I think you got that backwards there, big'un. Young people in general can't appreciate the "magnificence" of their elders, simply because they aren't there yet. There's a lot to be learned from even the simplest of your elders, just because they've lived longer and have probably seen a thing or two that you haven't. That old saw "youth is wasted on the young" is pretty much right on the nose. Older people do appreciate youth, because they had it once. But once it's gone, it's gone. It ain't never coming back. Disagreeing about popular culture is as old as the hills. It doesn't make us old folks wrong, and it don't make you whippersnappers right. IMO, of course. YMMV. LSMFT. ROWYCO.
Are there any cases where youth is not wasted on the young? Possible cases could be a child prodigy who later got a Nobel Prize (for example).
Provide evidence or be dismissed. You still think that's what I was arguing? I have made my position very clear: in art and music there is always crap and there's always great stuff. Which is which is subjective. This supports my case against the notion that civilization is in decline. In science and literacy, there is clear progress. That this same complaint has been voiced since the beginning of recorded history and we are yet to see the collapse of culture supports my case against the notion that civilization is in decline. Objective facts of history, as I noted in my very first post in this thread, show that people have been whining about the decline of cultural standards in the subsequent generation since ancient times. By doing so now you're just engaging in the same short-sighted and egotistic thought processes. This supports my case against the notion that civilization is in decline. Considering I've had to clarify my argument for you...is this the third time?... I don't think it's my ability to understand simple English that should be in question. I've never claimed that the young are exceptional, just that the notion that something is automatically better because it is older is stupid. Not if you're doing it right.

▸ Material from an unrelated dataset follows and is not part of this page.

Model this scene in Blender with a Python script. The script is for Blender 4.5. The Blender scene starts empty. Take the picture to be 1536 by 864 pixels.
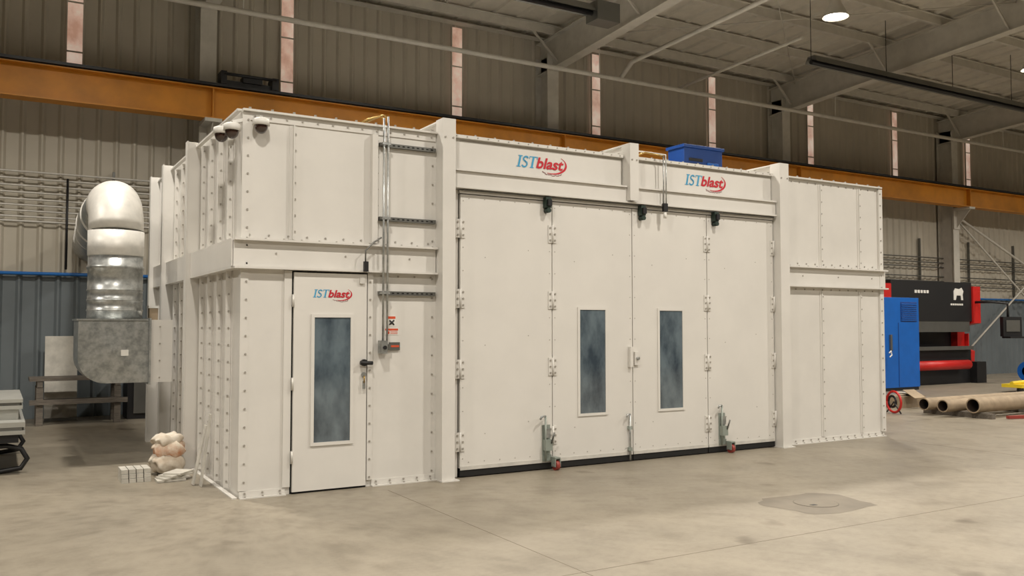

There's never been a greater variety of cultural expression easily available than there is now. On that basis alone we're pretty excellent.
I was going to post, but since you said more or less everything I was going to, let me just add: well said.
I don't know why people in this thread are insisting on creating this generational divide. There are people half my age who have seen things I haven't, and people double my age who probably haven't experienced some of the things I have.
Especially since no one here has ever said that the current cultural products are necessarily better than the older ones. Certainly not tsq, as she has already explained. Certainly not stj, since he was arguing the exact opposite. (Though I'm not sure about him. Apparently, we are either unable or unwilling to understand simple English, so we can't know either way.) So Carcazoid just picked a random sentence and used it to launch another rant about how young whippersnappers have failed the Greatest Generation or something like that. Because that's certainly new, clever, and above all actually true.
So, yeah. I'm old and stupid and don't have the patience to get past the actual gist of a long agonizing post. Thanks for making my point for me. ETA: I appreciate your magnificence.*
No one is saying that you're old and stupid. No one. Yeah I'm turning 30 in a couple weeks. It's a weird feeling, but I'm looking forward to my thirties and still consider myself young!
I'll second that. As I've said elsewhere around here, I've had cerebral palsy all my life, so bodily pain and discomfort has been a constant companion. But, since I passed 40 (three years ago), It's gotten harder to distinguish between the aches and pains caused by my CP, and those caused by the normal aging process. It's caused confusion with my doctor more than once recently.